[Given data]:
>> start
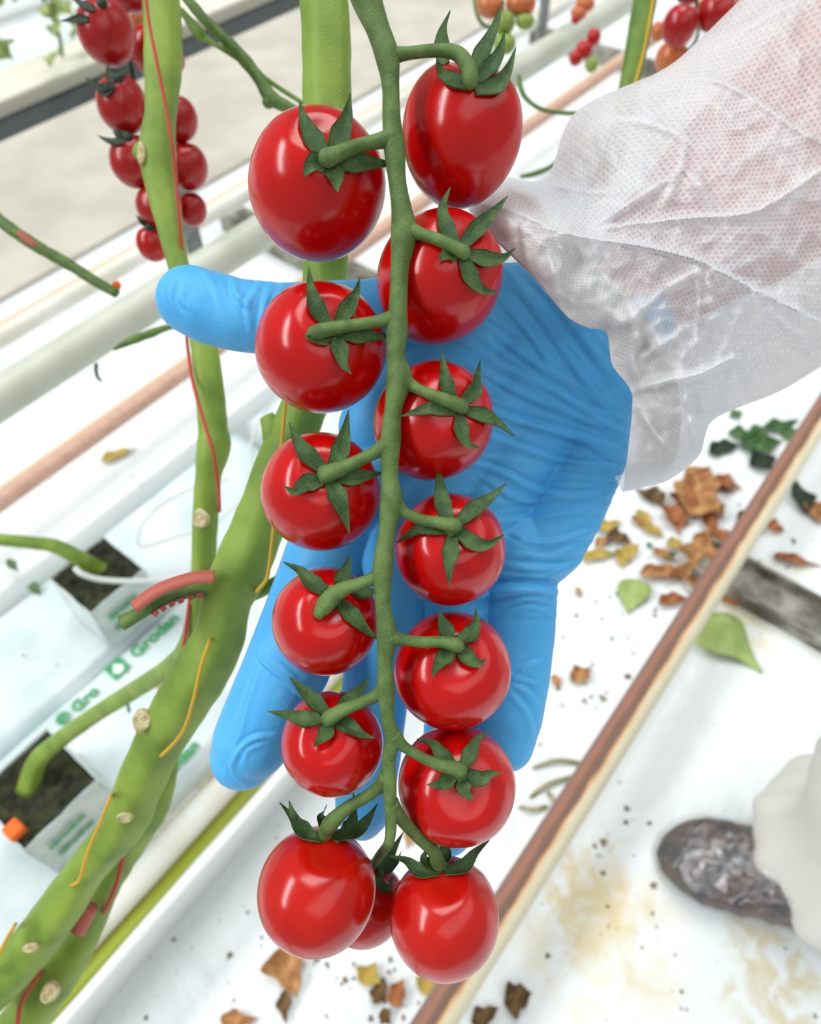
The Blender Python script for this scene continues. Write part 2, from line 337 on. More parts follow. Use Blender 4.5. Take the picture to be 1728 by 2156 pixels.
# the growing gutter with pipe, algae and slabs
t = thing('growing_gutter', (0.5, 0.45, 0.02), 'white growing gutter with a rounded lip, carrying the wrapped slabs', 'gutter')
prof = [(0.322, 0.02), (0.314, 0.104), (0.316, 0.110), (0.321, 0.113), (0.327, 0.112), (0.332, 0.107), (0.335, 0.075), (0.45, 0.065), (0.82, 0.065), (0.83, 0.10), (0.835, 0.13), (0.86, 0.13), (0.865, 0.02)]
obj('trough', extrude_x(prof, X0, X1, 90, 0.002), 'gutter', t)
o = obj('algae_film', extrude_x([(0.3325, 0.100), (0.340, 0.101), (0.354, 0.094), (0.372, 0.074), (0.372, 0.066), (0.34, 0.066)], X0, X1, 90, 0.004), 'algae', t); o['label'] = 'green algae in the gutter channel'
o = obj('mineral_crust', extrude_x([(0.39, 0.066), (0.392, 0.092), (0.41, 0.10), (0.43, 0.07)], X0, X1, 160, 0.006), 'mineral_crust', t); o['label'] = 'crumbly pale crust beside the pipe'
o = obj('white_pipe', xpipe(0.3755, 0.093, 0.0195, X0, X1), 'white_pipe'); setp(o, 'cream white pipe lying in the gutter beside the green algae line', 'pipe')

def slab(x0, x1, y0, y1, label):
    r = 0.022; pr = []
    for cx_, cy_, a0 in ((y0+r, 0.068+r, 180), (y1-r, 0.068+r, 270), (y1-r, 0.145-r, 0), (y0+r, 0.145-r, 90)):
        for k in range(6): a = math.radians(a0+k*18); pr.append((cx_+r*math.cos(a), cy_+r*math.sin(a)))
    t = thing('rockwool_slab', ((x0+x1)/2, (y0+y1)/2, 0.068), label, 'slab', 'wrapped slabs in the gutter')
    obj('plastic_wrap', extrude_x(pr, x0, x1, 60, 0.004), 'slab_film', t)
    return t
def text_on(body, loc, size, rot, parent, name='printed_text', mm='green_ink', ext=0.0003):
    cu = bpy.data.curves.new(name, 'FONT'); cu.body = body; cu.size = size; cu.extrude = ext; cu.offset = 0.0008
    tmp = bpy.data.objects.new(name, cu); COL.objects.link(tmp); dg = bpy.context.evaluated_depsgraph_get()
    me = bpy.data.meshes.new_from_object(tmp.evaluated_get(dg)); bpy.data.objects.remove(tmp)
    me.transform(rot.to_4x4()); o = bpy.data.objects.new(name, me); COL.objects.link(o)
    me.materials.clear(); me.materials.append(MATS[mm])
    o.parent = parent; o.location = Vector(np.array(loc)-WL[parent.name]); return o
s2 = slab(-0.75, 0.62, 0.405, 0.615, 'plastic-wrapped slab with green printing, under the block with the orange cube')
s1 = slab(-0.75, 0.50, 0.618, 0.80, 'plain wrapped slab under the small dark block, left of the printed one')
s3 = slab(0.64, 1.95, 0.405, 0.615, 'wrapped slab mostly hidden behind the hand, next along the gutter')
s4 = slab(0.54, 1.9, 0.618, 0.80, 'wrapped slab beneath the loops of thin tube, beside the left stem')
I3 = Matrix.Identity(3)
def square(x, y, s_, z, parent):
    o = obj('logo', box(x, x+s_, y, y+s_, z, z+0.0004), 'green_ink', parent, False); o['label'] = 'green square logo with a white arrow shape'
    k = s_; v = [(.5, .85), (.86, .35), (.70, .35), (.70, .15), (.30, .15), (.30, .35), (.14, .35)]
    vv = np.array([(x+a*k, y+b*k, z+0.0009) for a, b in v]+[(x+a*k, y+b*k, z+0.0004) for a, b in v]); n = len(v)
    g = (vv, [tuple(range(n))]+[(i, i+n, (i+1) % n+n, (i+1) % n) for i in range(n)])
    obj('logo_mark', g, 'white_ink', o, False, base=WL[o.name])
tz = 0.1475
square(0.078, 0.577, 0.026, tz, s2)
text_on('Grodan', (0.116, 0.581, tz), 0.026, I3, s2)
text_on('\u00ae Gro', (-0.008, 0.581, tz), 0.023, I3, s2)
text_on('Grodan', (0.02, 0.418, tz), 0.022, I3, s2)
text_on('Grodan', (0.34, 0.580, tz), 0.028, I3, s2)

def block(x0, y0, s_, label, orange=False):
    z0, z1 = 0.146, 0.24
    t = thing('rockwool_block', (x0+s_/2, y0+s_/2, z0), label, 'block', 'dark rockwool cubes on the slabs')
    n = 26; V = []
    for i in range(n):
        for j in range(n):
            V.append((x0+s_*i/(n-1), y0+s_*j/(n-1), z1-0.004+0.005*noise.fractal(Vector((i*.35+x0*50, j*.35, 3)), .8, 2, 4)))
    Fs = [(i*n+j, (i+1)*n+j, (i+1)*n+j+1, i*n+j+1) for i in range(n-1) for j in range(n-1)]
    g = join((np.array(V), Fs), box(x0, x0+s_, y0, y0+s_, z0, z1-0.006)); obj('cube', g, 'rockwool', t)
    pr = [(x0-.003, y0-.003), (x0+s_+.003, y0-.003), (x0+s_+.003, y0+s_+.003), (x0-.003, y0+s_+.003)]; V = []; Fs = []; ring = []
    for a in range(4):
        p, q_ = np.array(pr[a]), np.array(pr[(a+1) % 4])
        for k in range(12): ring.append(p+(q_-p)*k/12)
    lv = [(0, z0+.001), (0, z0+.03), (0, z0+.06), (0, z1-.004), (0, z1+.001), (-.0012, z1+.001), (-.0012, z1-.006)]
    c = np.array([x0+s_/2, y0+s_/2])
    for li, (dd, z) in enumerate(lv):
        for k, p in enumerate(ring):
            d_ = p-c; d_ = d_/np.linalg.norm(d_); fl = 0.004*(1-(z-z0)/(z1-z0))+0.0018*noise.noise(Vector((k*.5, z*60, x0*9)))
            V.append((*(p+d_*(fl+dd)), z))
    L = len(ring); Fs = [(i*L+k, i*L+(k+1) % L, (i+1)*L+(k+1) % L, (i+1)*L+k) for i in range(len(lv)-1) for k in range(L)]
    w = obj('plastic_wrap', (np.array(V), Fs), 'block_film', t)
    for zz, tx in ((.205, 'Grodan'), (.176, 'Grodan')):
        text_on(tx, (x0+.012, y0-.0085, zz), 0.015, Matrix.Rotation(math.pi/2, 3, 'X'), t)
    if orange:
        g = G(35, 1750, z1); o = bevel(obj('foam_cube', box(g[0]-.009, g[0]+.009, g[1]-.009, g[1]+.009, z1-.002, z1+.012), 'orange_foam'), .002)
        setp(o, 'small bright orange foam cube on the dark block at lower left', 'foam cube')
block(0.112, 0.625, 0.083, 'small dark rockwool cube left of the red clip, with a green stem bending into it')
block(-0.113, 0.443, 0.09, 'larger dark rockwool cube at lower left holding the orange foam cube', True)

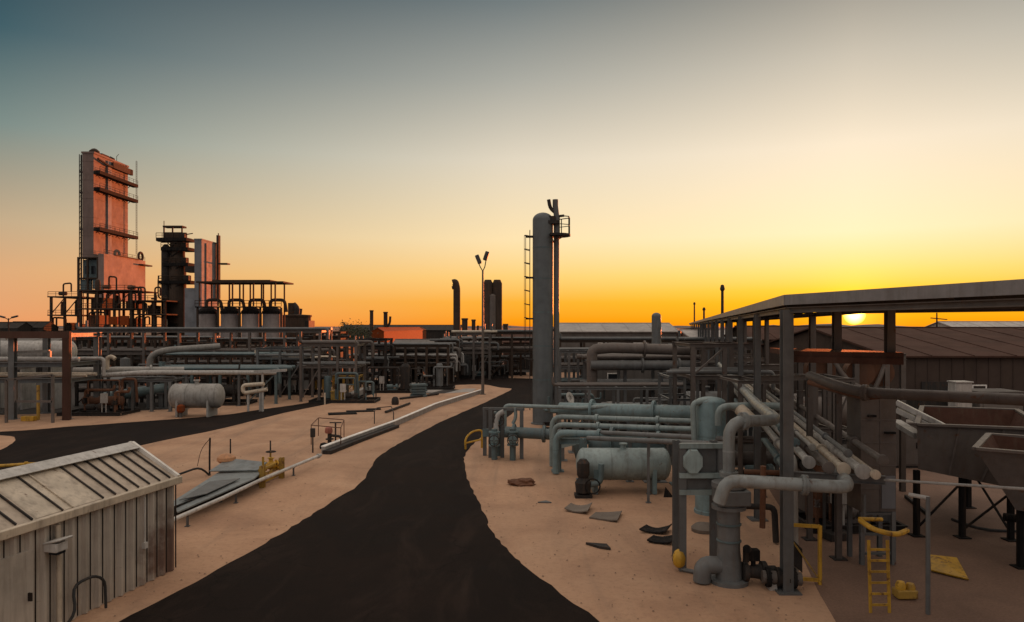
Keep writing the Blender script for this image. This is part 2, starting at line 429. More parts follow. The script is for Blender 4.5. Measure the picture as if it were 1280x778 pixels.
>> end
[Your goal]: Transcribe the records above verbatim. Do not carry over any picture.

[Exercise answer]:
The Blender Python script for this scene continues. Write part 2, from line 337 on. More parts follow. Use Blender 4.5. Take the picture to be 1728 by 2156 pixels.
# the growing gutter with pipe, algae and slabs
t = thing('growing_gutter', (0.5, 0.45, 0.02), 'white growing gutter with a rounded lip, carrying the wrapped slabs', 'gutter')
prof = [(0.322, 0.02), (0.314, 0.104), (0.316, 0.110), (0.321, 0.113), (0.327, 0.112), (0.332, 0.107), (0.335, 0.075), (0.45, 0.065), (0.82, 0.065), (0.83, 0.10), (0.835, 0.13), (0.86, 0.13), (0.865, 0.02)]
obj('trough', extrude_x(prof, X0, X1, 90, 0.002), 'gutter', t)
o = obj('algae_film', extrude_x([(0.3325, 0.100), (0.340, 0.101), (0.354, 0.094), (0.372, 0.074), (0.372, 0.066), (0.34, 0.066)], X0, X1, 90, 0.004), 'algae', t); o['label'] = 'green algae in the gutter channel'
o = obj('mineral_crust', extrude_x([(0.39, 0.066), (0.392, 0.092), (0.41, 0.10), (0.43, 0.07)], X0, X1, 160, 0.006), 'mineral_crust', t); o['label'] = 'crumbly pale crust beside the pipe'
o = obj('white_pipe', xpipe(0.3755, 0.093, 0.0195, X0, X1), 'white_pipe'); setp(o, 'cream white pipe lying in the gutter beside the green algae line', 'pipe')

def slab(x0, x1, y0, y1, label):
    r = 0.022; pr = []
    for cx_, cy_, a0 in ((y0+r, 0.068+r, 180), (y1-r, 0.068+r, 270), (y1-r, 0.145-r, 0), (y0+r, 0.145-r, 90)):
        for k in range(6): a = math.radians(a0+k*18); pr.append((cx_+r*math.cos(a), cy_+r*math.sin(a)))
    t = thing('rockwool_slab', ((x0+x1)/2, (y0+y1)/2, 0.068), label, 'slab', 'wrapped slabs in the gutter')
    obj('plastic_wrap', extrude_x(pr, x0, x1, 60, 0.004), 'slab_film', t)
    return t
def text_on(body, loc, size, rot, parent, name='printed_text', mm='green_ink', ext=0.0003):
    cu = bpy.data.curves.new(name, 'FONT'); cu.body = body; cu.size = size; cu.extrude = ext; cu.offset = 0.0008
    tmp = bpy.data.objects.new(name, cu); COL.objects.link(tmp); dg = bpy.context.evaluated_depsgraph_get()
    me = bpy.data.meshes.new_from_object(tmp.evaluated_get(dg)); bpy.data.objects.remove(tmp)
    me.transform(rot.to_4x4()); o = bpy.data.objects.new(name, me); COL.objects.link(o)
    me.materials.clear(); me.materials.append(MATS[mm])
    o.parent = parent; o.location = Vector(np.array(loc)-WL[parent.name]); return o
s2 = slab(-0.75, 0.62, 0.405, 0.615, 'plastic-wrapped slab with green printing, under the block with the orange cube')
s1 = slab(-0.75, 0.50, 0.618, 0.80, 'plain wrapped slab under the small dark block, left of the printed one')
s3 = slab(0.64, 1.95, 0.405, 0.615, 'wrapped slab mostly hidden behind the hand, next along the gutter')
s4 = slab(0.54, 1.9, 0.618, 0.80, 'wrapped slab beneath the loops of thin tube, beside the left stem')
I3 = Matrix.Identity(3)
def square(x, y, s_, z, parent):
    o = obj('logo', box(x, x+s_, y, y+s_, z, z+0.0004), 'green_ink', parent, False); o['label'] = 'green square logo with a white arrow shape'
    k = s_; v = [(.5, .85), (.86, .35), (.70, .35), (.70, .15), (.30, .15), (.30, .35), (.14, .35)]
    vv = np.array([(x+a*k, y+b*k, z+0.0009) for a, b in v]+[(x+a*k, y+b*k, z+0.0004) for a, b in v]); n = len(v)
    g = (vv, [tuple(range(n))]+[(i, i+n, (i+1) % n+n, (i+1) % n) for i in range(n)])
    obj('logo_mark', g, 'white_ink', o, False, base=WL[o.name])
tz = 0.1475
square(0.078, 0.577, 0.026, tz, s2)
text_on('Grodan', (0.116, 0.581, tz), 0.026, I3, s2)
text_on('\u00ae Gro', (-0.008, 0.581, tz), 0.023, I3, s2)
text_on('Grodan', (0.02, 0.418, tz), 0.022, I3, s2)
text_on('Grodan', (0.34, 0.580, tz), 0.028, I3, s2)

def block(x0, y0, s_, label, orange=False):
    z0, z1 = 0.146, 0.24
    t = thing('rockwool_block', (x0+s_/2, y0+s_/2, z0), label, 'block', 'dark rockwool cubes on the slabs')
    n = 26; V = []
    for i in range(n):
        for j in range(n):
            V.append((x0+s_*i/(n-1), y0+s_*j/(n-1), z1-0.004+0.005*noise.fractal(Vector((i*.35+x0*50, j*.35, 3)), .8, 2, 4)))
    Fs = [(i*n+j, (i+1)*n+j, (i+1)*n+j+1, i*n+j+1) for i in range(n-1) for j in range(n-1)]
    g = join((np.array(V), Fs), box(x0, x0+s_, y0, y0+s_, z0, z1-0.006)); obj('cube', g, 'rockwool', t)
    pr = [(x0-.003, y0-.003), (x0+s_+.003, y0-.003), (x0+s_+.003, y0+s_+.003), (x0-.003, y0+s_+.003)]; V = []; Fs = []; ring = []
    for a in range(4):
        p, q_ = np.array(pr[a]), np.array(pr[(a+1) % 4])
        for k in range(12): ring.append(p+(q_-p)*k/12)
    lv = [(0, z0+.001), (0, z0+.03), (0, z0+.06), (0, z1-.004), (0, z1+.001), (-.0012, z1+.001), (-.0012, z1-.006)]
    c = np.array([x0+s_/2, y0+s_/2])
    for li, (dd, z) in enumerate(lv):
        for k, p in enumerate(ring):
            d_ = p-c; d_ = d_/np.linalg.norm(d_); fl = 0.004*(1-(z-z0)/(z1-z0))+0.0018*noise.noise(Vector((k*.5, z*60, x0*9)))
            V.append((*(p+d_*(fl+dd)), z))
    L = len(ring); Fs = [(i*L+k, i*L+(k+1) % L, (i+1)*L+(k+1) % L, (i+1)*L+k) for i in range(len(lv)-1) for k in range(L)]
    w = obj('plastic_wrap', (np.array(V), Fs), 'block_film', t)
    for zz, tx in ((.205, 'Grodan'), (.176, 'Grodan')):
        text_on(tx, (x0+.012, y0-.0085, zz), 0.015, Matrix.Rotation(math.pi/2, 3, 'X'), t)
    if orange:
        g = G(35, 1750, z1); o = bevel(obj('foam_cube', box(g[0]-.009, g[0]+.009, g[1]-.009, g[1]+.009, z1-.002, z1+.012), 'orange_foam'), .002)
        setp(o, 'small bright orange foam cube on the dark block at lower left', 'foam cube')
block(0.112, 0.625, 0.083, 'small dark rockwool cube left of the red clip, with a green stem bending into it')
block(-0.113, 0.443, 0.09, 'larger dark rockwool cube at lower left holding the orange foam cube', True)

Keep writing the Blender script for this image. This is part 2, starting at line 429. More parts follow. The script is for Blender 4.5. Measure the picture as if it were 1280x778 pixels.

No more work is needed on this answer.